**Information shown:**
## START

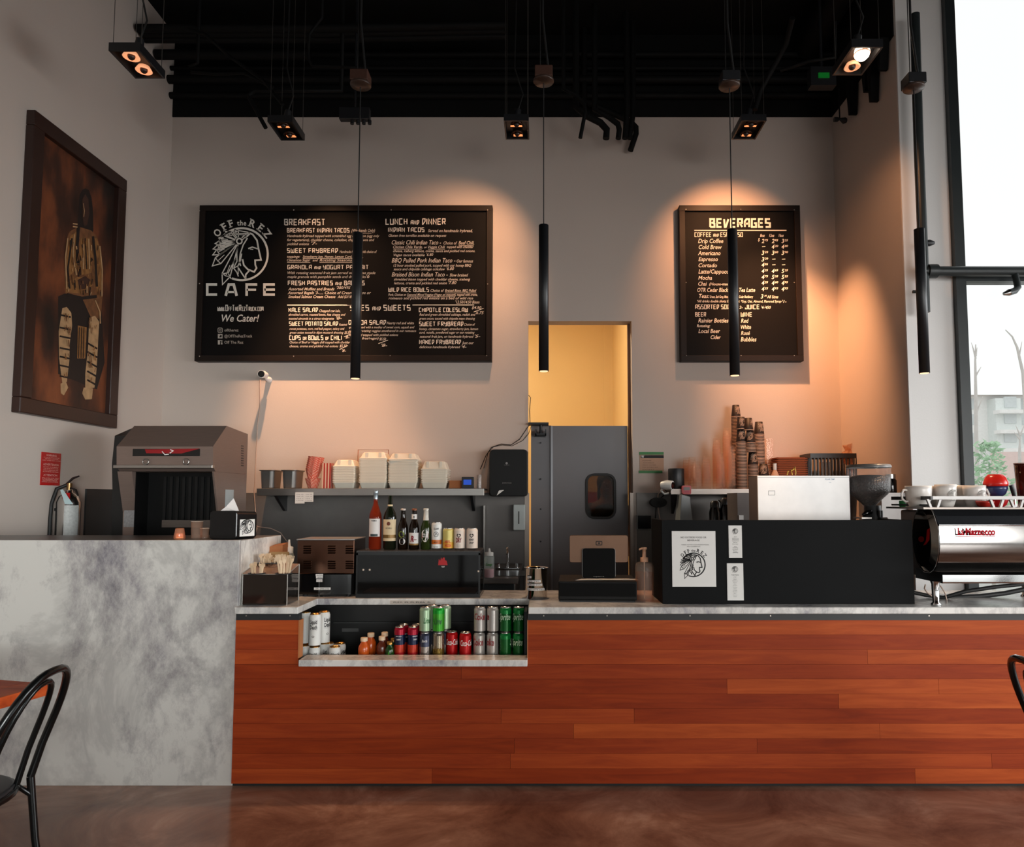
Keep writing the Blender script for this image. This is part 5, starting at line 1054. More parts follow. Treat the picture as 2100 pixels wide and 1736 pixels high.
# steel tip bucket with label tape
p = atz(1100, 1226, ZT); r = 22 / ppm(p.y); zt_ = at(1100, 1163, p.y).z
t = thing('steel_bucket', 'polished steel cup with strips of label tape on the worktop', 'cup', p)
G().lathe([(r * .95, 0), (r, .006), (r * 1.02, zt_ - ZT - .004), (r * 1.14, zt_ - ZT), (r * 1.12, zt_ - ZT + .002), (r * .98, zt_ - ZT - .004), (r * .9, .01), (.001, .01)], p.x, p.y, p.z, 28).obj('body', CHROME, t)
for k, (z_, w_) in enumerate(((.118, .5), (.096, 1.35), (.076, 1.5), (.05, 1.75))):
    g = G(); n = 10
    for i in range(n):
        q0, q1 = -PI / 2 - .95 + w_ * i / n, -PI / 2 - .95 + w_ * (i + 1) / n
        g.add([(p.x + (r * 1.02 + .001) * math.cos(q), p.y + (r * 1.02 + .001) * math.sin(q), p.z + zz_) for q, zz_ in ((q0, z_), (q1, z_), (q1, z_ + .012), (q0, z_ + .012))], [(0, 1, 2, 3)], True)
    g.obj('label_tape', WLAB, t)
    g = G(); mp = lambda x, y: Vector((p.x + (r * 1.02 + .0016) * math.cos(-PI / 2 - .95 + x), p.y + (r * 1.02 + .0016) * math.sin(-PI / 2 - .95 + x), p.z + z_ + .003 - y))
    put_text(g, ('TIP', 'TIPS TIPS', 'THANK YOU', 'WE LOVE TIPS')[k], .06, 0, w_ - .12, .006, mp, 0, .01); g.obj('lettering', INK, t)
# till: cash drawer and tablet stand
t = thing('cash_drawer', 'low black cash drawer on the worktop', 'cash drawer'); w_, d_, h_ = .43, .34, at(1222, 1191, 3.93).z - ZT
g = G(); g.box(-w_ / 2, w_ / 2, -d_ / 2, d_ / 2, .008, h_); g.obj('case', mat('black drawer enamel', '0A0A0A', .55, spec=.25), t, .006)
g = G(); g.box(-w_ / 2 + .006, w_ / 2 - .006, -d_ / 2 - .004, -d_ / 2, .03, h_ - .01); g.obj('drawer_front', mat('black drawer face', '070707', .55, spec=.1), t)
g = G(); g.box(-w_ / 2 + .01, w_ / 2 - .01, -d_ / 2 + .01, d_ / 2 - .01, 0, .008); g.obj('foot', BLKR, t)
pc = at(1224, 1236, 4.09); t.location = (pc.x, 4.09, ZT); t.rotation_euler = (0, 0, -.05)
zd_ = ZT + h_
a, b = at(1170, 1194, 3.96), at(1300, 1187, 4.05)
for k, (dx, dy, rz, lab) in enumerate(((.0, .0, .06, 'loose receipt paper lying on the cash drawer'), (.03, .014, -.04, 'second receipt under the loose paper on the drawer'))):
    g = G(); X_ = at(1238, 1190, 3.98).x + dx; c_, s_ = math.cos(rz), math.sin(rz)
    pts = [(X_ + u * c_ - v * s_, 3.995 + dy + u * s_ + v * c_) for u, v in ((-.16, -.028), (.165, -.022), (.15, .03), (-.12, .034))]
    g.prism_z(pts, zd_ + .0005 + .0012 * (1 - k), zd_ + .0015 + .0012 * (1 - k)); g.thing('receipt', PAPER, lab, 'paper')
Ys = 4.06; t = thing('tablet_till', 'copper backed tablet till on a black stand', 'tablet', (at(1228, 1185, Ys).x, Ys, zd_ + .003))
a, b = at(1195, 1185, Ys), at(1261, 1124, Ys)
g = G(); pr = rrect(a.x, b.x, zd_ + .003, b.z, .012, 3); g.prism_y(pr, Ys - .012, Ys); g.obj('stand', mat('black stand glass', '050505', .5, spec=.08), t)
g = G(); pr = rrect(a.x - .003, b.x + .003, zd_ + .003, b.z + .0, .013, 3); g.prism_y(pr, Ys, Ys + .01); g.obj('stand_rim', mat('grey stand rim', '8A8886', .3, .6), t)
g = G(); g.hexa([(a.x + .02, Ys + .01, zd_ + .003), (b.x - .02, Ys + .01, zd_ + .003), (b.x - .02, Ys + .12, zd_ + .003), (a.x + .02, Ys + .12, zd_ + .003)], [(a.x + .02, Ys + .01, b.z - .02), (b.x - .02, Ys + .01, b.z - .02), (b.x - .02, Ys + .03, b.z - .02), (a.x + .02, Ys + .03, b.z - .02)]); g.obj('stand_foot', BLK, t)
a, b = at(1168, 1153, Ys + .012), at(1288, 1097, Ys + .012)
g = G(); pr = rrect(a.x, b.x, a.z, b.z, .012, 3); g.prism_y(pr, Ys + .012, Ys + .026); g.obj('tablet', BRONZE, t, .002)
g = G(); g.prism_y(rrect(a.x + .004, b.x - .004, a.z + .004, b.z - .004, .01, 3), Ys + .026, Ys + .029); g.obj('screen', BLKG, t)
g = G(); mp = lambda x, y: at(x, y, Ys + .0115)
g.stroke(rrect(1222.5, 1234.5, 1109.5, 1117, 1.5), 1.6, mp, True); g.poly([(1226.5, 1111.8), (1230.5, 1111.8), (1230.5, 1114.8), (1226.5, 1114.8)], mp); g.obj('square_emblem', INK, t)
g = G(); put_text(g, 'square', 1217, 1182.5, 1239, 2.2, lambda x, y: at(x, y, Ys - .0125)); g.obj('lettering', mat('grey lettering', '8A8886', .4), t)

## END

**Job:**
Go through the material above and print all of it exactly, except the pictures.

**Result for this task:**
Keep writing the Blender script for this image. This is part 5, starting at line 1054. More parts follow. Treat the picture as 2100 pixels wide and 1736 pixels high.
# steel tip bucket with label tape
p = atz(1100, 1226, ZT); r = 22 / ppm(p.y); zt_ = at(1100, 1163, p.y).z
t = thing('steel_bucket', 'polished steel cup with strips of label tape on the worktop', 'cup', p)
G().lathe([(r * .95, 0), (r, .006), (r * 1.02, zt_ - ZT - .004), (r * 1.14, zt_ - ZT), (r * 1.12, zt_ - ZT + .002), (r * .98, zt_ - ZT - .004), (r * .9, .01), (.001, .01)], p.x, p.y, p.z, 28).obj('body', CHROME, t)
for k, (z_, w_) in enumerate(((.118, .5), (.096, 1.35), (.076, 1.5), (.05, 1.75))):
    g = G(); n = 10
    for i in range(n):
        q0, q1 = -PI / 2 - .95 + w_ * i / n, -PI / 2 - .95 + w_ * (i + 1) / n
        g.add([(p.x + (r * 1.02 + .001) * math.cos(q), p.y + (r * 1.02 + .001) * math.sin(q), p.z + zz_) for q, zz_ in ((q0, z_), (q1, z_), (q1, z_ + .012), (q0, z_ + .012))], [(0, 1, 2, 3)], True)
    g.obj('label_tape', WLAB, t)
    g = G(); mp = lambda x, y: Vector((p.x + (r * 1.02 + .0016) * math.cos(-PI / 2 - .95 + x), p.y + (r * 1.02 + .0016) * math.sin(-PI / 2 - .95 + x), p.z + z_ + .003 - y))
    put_text(g, ('TIP', 'TIPS TIPS', 'THANK YOU', 'WE LOVE TIPS')[k], .06, 0, w_ - .12, .006, mp, 0, .01); g.obj('lettering', INK, t)
# till: cash drawer and tablet stand
t = thing('cash_drawer', 'low black cash drawer on the worktop', 'cash drawer'); w_, d_, h_ = .43, .34, at(1222, 1191, 3.93).z - ZT
g = G(); g.box(-w_ / 2, w_ / 2, -d_ / 2, d_ / 2, .008, h_); g.obj('case', mat('black drawer enamel', '0A0A0A', .55, spec=.25), t, .006)
g = G(); g.box(-w_ / 2 + .006, w_ / 2 - .006, -d_ / 2 - .004, -d_ / 2, .03, h_ - .01); g.obj('drawer_front', mat('black drawer face', '070707', .55, spec=.1), t)
g = G(); g.box(-w_ / 2 + .01, w_ / 2 - .01, -d_ / 2 + .01, d_ / 2 - .01, 0, .008); g.obj('foot', BLKR, t)
pc = at(1224, 1236, 4.09); t.location = (pc.x, 4.09, ZT); t.rotation_euler = (0, 0, -.05)
zd_ = ZT + h_
a, b = at(1170, 1194, 3.96), at(1300, 1187, 4.05)
for k, (dx, dy, rz, lab) in enumerate(((.0, .0, .06, 'loose receipt paper lying on the cash drawer'), (.03, .014, -.04, 'second receipt under the loose paper on the drawer'))):
    g = G(); X_ = at(1238, 1190, 3.98).x + dx; c_, s_ = math.cos(rz), math.sin(rz)
    pts = [(X_ + u * c_ - v * s_, 3.995 + dy + u * s_ + v * c_) for u, v in ((-.16, -.028), (.165, -.022), (.15, .03), (-.12, .034))]
    g.prism_z(pts, zd_ + .0005 + .0012 * (1 - k), zd_ + .0015 + .0012 * (1 - k)); g.thing('receipt', PAPER, lab, 'paper')
Ys = 4.06; t = thing('tablet_till', 'copper backed tablet till on a black stand', 'tablet', (at(1228, 1185, Ys).x, Ys, zd_ + .003))
a, b = at(1195, 1185, Ys), at(1261, 1124, Ys)
g = G(); pr = rrect(a.x, b.x, zd_ + .003, b.z, .012, 3); g.prism_y(pr, Ys - .012, Ys); g.obj('stand', mat('black stand glass', '050505', .5, spec=.08), t)
g = G(); pr = rrect(a.x - .003, b.x + .003, zd_ + .003, b.z + .0, .013, 3); g.prism_y(pr, Ys, Ys + .01); g.obj('stand_rim', mat('grey stand rim', '8A8886', .3, .6), t)
g = G(); g.hexa([(a.x + .02, Ys + .01, zd_ + .003), (b.x - .02, Ys + .01, zd_ + .003), (b.x - .02, Ys + .12, zd_ + .003), (a.x + .02, Ys + .12, zd_ + .003)], [(a.x + .02, Ys + .01, b.z - .02), (b.x - .02, Ys + .01, b.z - .02), (b.x - .02, Ys + .03, b.z - .02), (a.x + .02, Ys + .03, b.z - .02)]); g.obj('stand_foot', BLK, t)
a, b = at(1168, 1153, Ys + .012), at(1288, 1097, Ys + .012)
g = G(); pr = rrect(a.x, b.x, a.z, b.z, .012, 3); g.prism_y(pr, Ys + .012, Ys + .026); g.obj('tablet', BRONZE, t, .002)
g = G(); g.prism_y(rrect(a.x + .004, b.x - .004, a.z + .004, b.z - .004, .01, 3), Ys + .026, Ys + .029); g.obj('screen', BLKG, t)
g = G(); mp = lambda x, y: at(x, y, Ys + .0115)
g.stroke(rrect(1222.5, 1234.5, 1109.5, 1117, 1.5), 1.6, mp, True); g.poly([(1226.5, 1111.8), (1230.5, 1111.8), (1230.5, 1114.8), (1226.5, 1114.8)], mp); g.obj('square_emblem', INK, t)
g = G(); put_text(g, 'square', 1217, 1182.5, 1239, 2.2, lambda x, y: at(x, y, Ys - .0125)); g.obj('lettering', mat('grey lettering', '8A8886', .4), t)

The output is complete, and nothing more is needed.